Perusahaan tersebut telah berkomitmen untuk menanamkan modal senilai US$3,5 miliar di Cilegon, Banten untuk membangun pabrik naphtha cracker dengan kapasitas 2 juta ton per tahun. Pabrik tersebut bakal memproduksi bahan baku kimia penghasil ethylene, propylene dan berbagai produk turunan petrokimia lainnya.
“Dan disepakati proyek itu dipercepat, tahap konstruksi ditargetkan mulai berjalan akhir 2018. Mereka menginginkan beberapa kebijakan pendukung, seperti pembangunan pelabuhan, infrastruktur, dan fasilitas tax holiday,” ujarnya.
Menurutnya, peningkatan kapasitas pabrikan petrokimia merupakan salah satu prioritas pemerintah.

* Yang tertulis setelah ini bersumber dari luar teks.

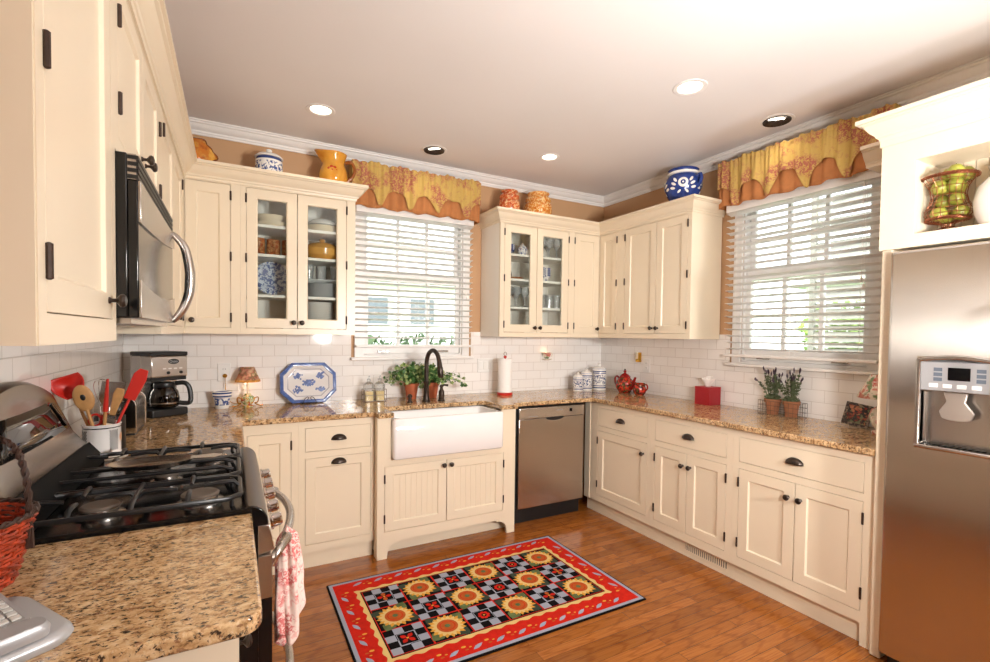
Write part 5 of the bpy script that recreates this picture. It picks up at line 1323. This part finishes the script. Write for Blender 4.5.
def whisk(r,q,L):
    X(M().tube([(0,0,0),(0,0,L*.62)],.007,8),q).build('handle',STEELP,r)
    m=M()
    for k in range(5):
        a=PI*k/5
        m.tube([(.032*sin(PI*t)*cos(a)*(.5+t*.7),.032*sin(PI*t)*sin(a)*(.5+t*.7),L*.62+.11*sin(PI*t/2 if t<.999 else PI/2)) if t<=.5 else (.032*sin(PI*t)*cos(a)*(.5+t*.7),.032*sin(PI*t)*sin(a)*(.5+t*.7),L*.62+.11*sin(PI*t/2)) for t in [i/10 for i in range(11)]],.0011,5)
    for k in range(5): pass
    X(m,q).build('wire_loops',CHROME,r)
def redhandle(r,q,L):
    X(M().tube([(0,0,0),(0,0,L*.55)],.0055,8),q).build('wooden_shaft',WOODU,r); X(M().tube([(0,0,L*.551),(0,0,L*.7),(0,0,L)],[.009,.0075,.004],10),q).build('red_sleeve',RED,r)
def turner(r,q,L):
    X(M().tube([(0,0,0),(0,0,L)],.0035,8),q).build('handle',STEELP,r)
    X(M().prism([(-.022,L),(.022,L),(.038,L+.03),(.038,L+.10),(-.038,L+.10),(-.038,L+.03)],-.001,.001,'xz'),q).build('steel_blade',STEELP,r)
def brush(r,q,L):
    X(M().prism([(-.010,.142),(.010,.142),(.013,L*.75),(.017,L*.9),(.012,L),(-.012,L),(-.017,L*.9),(-.013,L*.75)],-.005,.005,'xz'),q).build('wood_handle',WOODU,r,bevel=.003)
    X(M().prism([(-.018,.11),(.018,.11),(.013,.1415),(-.013,.1415)],-.0065,.0065,'xz'),q).build('steel_ferrule',STEELP,r)
    X(M().prism([(-.017,.0),(.017,.0),(.018,.1095),(-.018,.1095)],-.006,.006,'xz'),q).build('bristles',IV,r)
def scissors(r,q,L):
    for s in (-1,1): X(M().tube([(s*.018+.018*cos(t),0,L+.022*sin(t)) for t in [2*PI*k/14 for k in range(14)]],.0045,6,closed=True),q).build('red_handle_loop',RED,r)
    X(M().prism([(-.004,0),(.004,0),(.007,L-.02),(-.007,L-.02)],-.002,.002,'xz'),q).build('blades',STEELP,r)
uten('red_scoop_spoon','big red scoop spoon leaning left out of the utensil crock','spoon',-.36,.03,.215,ladle)
uten('wooden_spoon','wooden spoon with a hole leaning left in the utensil crock','spoon',-.20,-.18,.165,spoon_wood)
uten('wire_whisk','wire whisk standing at the back of the utensil crock','whisk',-.06,.22,.26,whisk)
uten('red_spatula','large red silicone spatula leaning right from the utensil crock','spatula',.40,.06,.20,lambda r,q,L:spat(r,q,L,RED,.024,.125,RED))
uten('red_handled_tool','wooden tool with a bright red sleeve in the front of the utensil crock','utensil',.10,-.20,.28,redhandle)
uten('steel_turner','steel turner behind the brush in the utensil crock','turner',.10,.24,.16,turner)
uten('pastry_brush','wooden brush with steel ferrule leaning far right over the crock rim','brush',.30,-.20,.25,brush,bx=-.012,by=.010)
uten('kitchen_scissors','red-handled kitchen scissors in the middle of the utensil crock','scissors',-.005,-.03,.115,scissors)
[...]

Sebab keberadaan industri strategis tersebut bakal meningkatkan ketersediaan pasokan bahan baku berbagai manufaktur hilir, seperti industri plastik, tekstil, cat, kosmetika, dan farmasi.
Industri tersebut, ujarnya, merupakan salah satu sektor industri yang tengah diupayakan memperoleh penurunan harga gas. “Dengan harga gas yang kompetitif, daya saing industri petrokimia nasional akan semakin meningkat,” ujarnya.
Selain itu, Airlangga menyatakan pemerintah mendorong pabrikan baja Korsel, Posco, untuk segera mengakselerasi tahap pembangunan pabrik cold rolled coil. Posco tengah bermitra bersama Krakatau Steel dan Nippon Steel untuk memproduksi baja otomotif. ”Targetnya pada 2019 sudah mulai produksi,” ujarnya.
Posco sudah membentuk entitas patungan bersama perusahaan pelat merah Krakatau Steel Posco untuk menjadi salah satu pabrikan yang beroperasi di dalam klaster baja Cilegon. Klaster baja tersebut rencananya menembus kapasitas kumulatif sebesar 10 juta ton per tahun pada 2025.
Selain itu, Krakatau Posco membangun fasilitas pemurnian dan peleburan baja (blast furnace). Pabrik tersebut di atas lahan 55 hektare di Cilegon, dan akan memproduksi 1,2 juta ton baja lebur. Perusahaan ini pun tengah merealisasikan pembangunan pabrik baja lembaran panas kedua dengan kapasitas 1,5 juta ton per tahun.
Airlangga menyatakan industri baja merupakan salah satu sektor penunjang infrastruktur seperti jalan, pelabuhan, properti, energi, hingga telekomunikasi.
Badan Koordinasi Penanaman Modal mencatat Korea Selatan masuk ke dalam tiga besar negara yang menanamkan investasi terbesar di Indonesia. Penanaman modal negara tersebut pada sektor industri manufaktur mencapai 71% dari total investasi senilai US$7,5 miliar dalam 5 tahun terakhir.